Lifesaver In A Box

on November 15, 2017
You thought Lifesavers came in little paper rolls? Well the Assorted Fruit and Pep-O-Mint ones might, but you can get other sorts of lifesavers too, and photography sometimes needs them. As we get further from the early start days of digital, we distance ourselves from any number of memory storage formats and devices. Here's a Sony Mavica that washed up on the shores of Camera Electronic's Murray Street store. Note the big slot for floppy disks. I can't even begin to imagine how many bytes it might have contained, but I'll bet it was several. There were other proprietary formats of the time that banged on for some time but fell into desuetude eventually when the major makers agreed to concentrate on a few designs. Of course every now and then a maverick breaks free from the herd...generally to feed some top-of-the-line camera, but the experience is sometimes a fraught one. Big cards and new cards sometimes mean hard-to-find cards. Sometimes they are not-quite-ready for release cards. But back to the older bits. The SD slot on the back of your computer or the side of your TV can only do so much. CF slots are getting rarer, but they still show up in some older devices.

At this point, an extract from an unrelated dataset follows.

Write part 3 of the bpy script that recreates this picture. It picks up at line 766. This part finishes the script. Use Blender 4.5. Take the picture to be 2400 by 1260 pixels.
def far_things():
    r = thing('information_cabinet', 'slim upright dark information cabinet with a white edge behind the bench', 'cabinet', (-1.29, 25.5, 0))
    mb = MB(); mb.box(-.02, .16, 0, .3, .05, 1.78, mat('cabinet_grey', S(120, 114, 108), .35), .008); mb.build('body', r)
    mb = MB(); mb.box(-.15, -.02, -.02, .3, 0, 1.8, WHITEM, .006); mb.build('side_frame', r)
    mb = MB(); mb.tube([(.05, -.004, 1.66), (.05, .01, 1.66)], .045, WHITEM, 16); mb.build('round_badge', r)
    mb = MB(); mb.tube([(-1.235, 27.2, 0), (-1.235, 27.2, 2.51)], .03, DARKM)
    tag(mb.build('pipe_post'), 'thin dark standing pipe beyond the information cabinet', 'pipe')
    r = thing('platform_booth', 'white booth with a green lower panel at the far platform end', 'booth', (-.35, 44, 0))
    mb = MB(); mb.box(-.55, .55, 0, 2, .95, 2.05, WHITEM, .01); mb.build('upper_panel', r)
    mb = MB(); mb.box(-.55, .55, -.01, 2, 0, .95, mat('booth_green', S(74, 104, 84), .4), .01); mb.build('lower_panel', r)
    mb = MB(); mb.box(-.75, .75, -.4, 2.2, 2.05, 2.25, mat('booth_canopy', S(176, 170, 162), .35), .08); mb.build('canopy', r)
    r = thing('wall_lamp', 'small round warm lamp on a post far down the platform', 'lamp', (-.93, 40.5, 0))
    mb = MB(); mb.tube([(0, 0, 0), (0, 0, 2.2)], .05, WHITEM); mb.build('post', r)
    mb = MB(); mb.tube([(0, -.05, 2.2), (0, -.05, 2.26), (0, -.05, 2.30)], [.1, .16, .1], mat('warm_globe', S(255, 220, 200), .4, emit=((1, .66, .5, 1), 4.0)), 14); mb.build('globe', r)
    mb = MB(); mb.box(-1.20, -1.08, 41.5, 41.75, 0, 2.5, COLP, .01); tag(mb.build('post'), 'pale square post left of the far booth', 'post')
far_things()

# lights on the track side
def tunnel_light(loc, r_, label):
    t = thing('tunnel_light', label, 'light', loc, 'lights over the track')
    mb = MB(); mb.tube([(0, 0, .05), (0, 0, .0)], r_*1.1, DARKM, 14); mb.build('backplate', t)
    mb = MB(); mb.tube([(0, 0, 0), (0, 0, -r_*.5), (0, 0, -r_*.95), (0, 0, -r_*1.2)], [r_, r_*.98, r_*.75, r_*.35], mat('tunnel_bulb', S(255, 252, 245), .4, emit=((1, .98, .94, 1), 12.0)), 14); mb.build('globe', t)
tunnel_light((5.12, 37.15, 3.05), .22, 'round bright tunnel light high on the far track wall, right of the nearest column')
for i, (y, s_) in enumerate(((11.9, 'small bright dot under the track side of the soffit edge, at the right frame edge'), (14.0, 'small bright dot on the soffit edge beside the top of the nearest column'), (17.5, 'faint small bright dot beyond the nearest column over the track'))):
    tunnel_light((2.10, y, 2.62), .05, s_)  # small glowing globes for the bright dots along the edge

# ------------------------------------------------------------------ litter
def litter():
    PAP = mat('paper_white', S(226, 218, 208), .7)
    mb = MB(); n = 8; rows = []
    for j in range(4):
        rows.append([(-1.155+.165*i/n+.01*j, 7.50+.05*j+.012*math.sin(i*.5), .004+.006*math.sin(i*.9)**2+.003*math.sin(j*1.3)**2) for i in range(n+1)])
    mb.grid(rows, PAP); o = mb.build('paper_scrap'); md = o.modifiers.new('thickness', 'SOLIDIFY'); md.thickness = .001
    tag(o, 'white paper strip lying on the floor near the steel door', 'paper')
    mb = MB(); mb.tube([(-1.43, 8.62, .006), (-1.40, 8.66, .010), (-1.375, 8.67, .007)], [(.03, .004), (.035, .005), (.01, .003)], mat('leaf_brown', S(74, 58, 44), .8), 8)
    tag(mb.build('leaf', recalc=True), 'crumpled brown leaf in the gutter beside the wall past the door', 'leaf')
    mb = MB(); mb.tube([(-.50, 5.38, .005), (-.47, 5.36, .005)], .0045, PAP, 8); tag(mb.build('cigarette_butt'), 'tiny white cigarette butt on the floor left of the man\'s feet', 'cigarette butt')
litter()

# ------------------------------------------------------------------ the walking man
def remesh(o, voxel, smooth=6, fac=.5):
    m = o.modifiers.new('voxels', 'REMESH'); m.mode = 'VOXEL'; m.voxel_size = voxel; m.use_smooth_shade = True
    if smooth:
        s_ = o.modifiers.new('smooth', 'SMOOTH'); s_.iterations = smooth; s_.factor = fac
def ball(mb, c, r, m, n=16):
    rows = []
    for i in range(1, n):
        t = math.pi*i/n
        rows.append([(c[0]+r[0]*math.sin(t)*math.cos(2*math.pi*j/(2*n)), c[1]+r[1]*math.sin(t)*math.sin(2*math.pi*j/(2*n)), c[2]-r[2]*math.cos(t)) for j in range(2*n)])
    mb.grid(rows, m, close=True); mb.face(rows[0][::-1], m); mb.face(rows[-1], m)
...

Micro SD is common now, nd so on. However, it is rare to find some way of reading all these formats on one device, and rare to have that device be a reliable one from a major maker. Well, you can stop panicking if you have some of these older, odder cards. SanDisk still makes the ImageMate All-in-One reader and you can get the images you thought were locked into the old cards. And you get them as fast as anyone ever will - this is a USB 3.0 reader with up to 500 MB/s interface. Not that any of the older cards will run anywhere near that...but at least the limitation will be the card, not the reader. it will pass: a. CF b. SDHC c. SDXC UHS-1 d. MMC e. Micro SDHC f. Micro SDXC g. MS h. PRO i. Duo j. PRODuo Darned if I know what many of those are. Good luck if you do. The reader is well-built and sets magnetically onto a neat metal tripod stand to clear desk space. Now no names and no pack drill, but my experience of SanDisk readers is very good, in comparison to others. Granted, I did pour coffee into mine, and I cannot think that it did it good, but as long as you are prepared to operate it sensibly, you should get a long happy life out of it.